The school also has a four by six metre field, where the children sow and harvest wheat to make their own bread. On Friday afternoons, the queue to buy freshly baked focaccia, sourdough loaves and warm cinnamon buns from the school’s micro-bakery snakes around the playground. A share is taken by the pupils to local food banks.

“Food production is the human activity that has the single biggest impact on our planet so it’s vital children engage in and understand how food is grown and made,” said Karen Bastick-Styles, executive head at Greenside.

“To save the planet, we need to work with the earth, which means we need to eat healthily, naturally and that our farming is environmentally friendly. Children can only grow into adults who support that, if they are educated about it,” she added.

Ali, left, and Zuriel sample the squashes grown in the kitchen at Greenside primary school.
Ali, left, and Zuriel sample the squashes grown in the kitchen at Greenside primary school. Photograph: Graeme Robertson/The Guardian

Greenside is not alone in its focus on stretching the field-to-fork ethos to the classroom: Nicole Pisani, co-founder of Chefs in Schools, says that of the 58 schools working with the school food transformation charity, half joined in the last two years.

“Education around food is one of the most important things we can invest in and it’s quite incredible what schools are doing now,” she said. “We have a broken food system but we can’t change what kids eat unless you educate them, and the dining hall is a classroom where children can be educated through being intrigued and excited.”

Against a background of pupils being fed microwaved and cold meals by schools struggling with the cost of living crisis – and despite the chef and food rights campaigner Jamie Oliver saying there is a need “now more than ever” to expand the number of children eligible for free school meals – the government’s new food strategy offers just £250 for each English state school to teach healthy eating.

Gemma Foxcroft, from Cracking Good Food which works with schools in the north-west of England, points to the fact that at least 64% of adults and 40% of children in the UK are overweight. “We see whole generations of families who don’t know how to cook and so whose children stand no chance unless they’re taught at school,” she said. “But we know we can inspire young minds if we’re given the chance – and that means the skills will be taken forward into the next generation.”

It’s the squid and the vegetables that have most amazed and delighted pupils at Mandeville primary in east London. The squid because, well, it’s squid – and the vegetables because, as the headteacher, Louise Nichols, said: “Many of our families live on housing estates without any outside space, so they don’t see food being grown and have no idea how it happens or what healthy, natural food even is.
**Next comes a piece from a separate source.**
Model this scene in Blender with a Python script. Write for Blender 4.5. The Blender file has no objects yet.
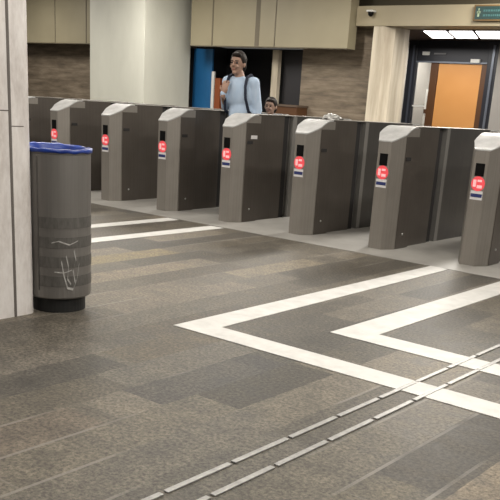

“But how can they grow to be healthy adults unless they’ve learned what vegetables look like in a natural state and how to turn them into soup?” she asked. “They need to handle fresh, raw fish then learn how to love eating it. They need to know how to bake their own bread.”

Schools going green

  • Cae Tan CSA, a community-supported agriculture project on the Gower peninsula in Wales, teaches pupils from primary schools in areas of high deprivation how to grow vegetables. They winnow and grind the wheat to flour, then have a celebration day where they bake pizzas for the whole school in a wood-fired oven.

  • Nightingale community academy in south London has an award-winning working farm that supplies meat to the Temper restaurant in Soho, London.

  • Woodmansterne school in Lambeth teaches GCSE-level cookery to years 10 and 12 with the assistance of Leith’s cookery college.

  • Totteridge academy’s collaboration with Grow Farm, on the school site, means children learn about topsoil, seasonality and harvesting food as part of their curriculum.

  • Bealings primary school in Suffolk has on-site polytunnels, a pizza oven, and the children recently spent a day learning about regenerative farming in the fields behind the nearby Grange Farm shop.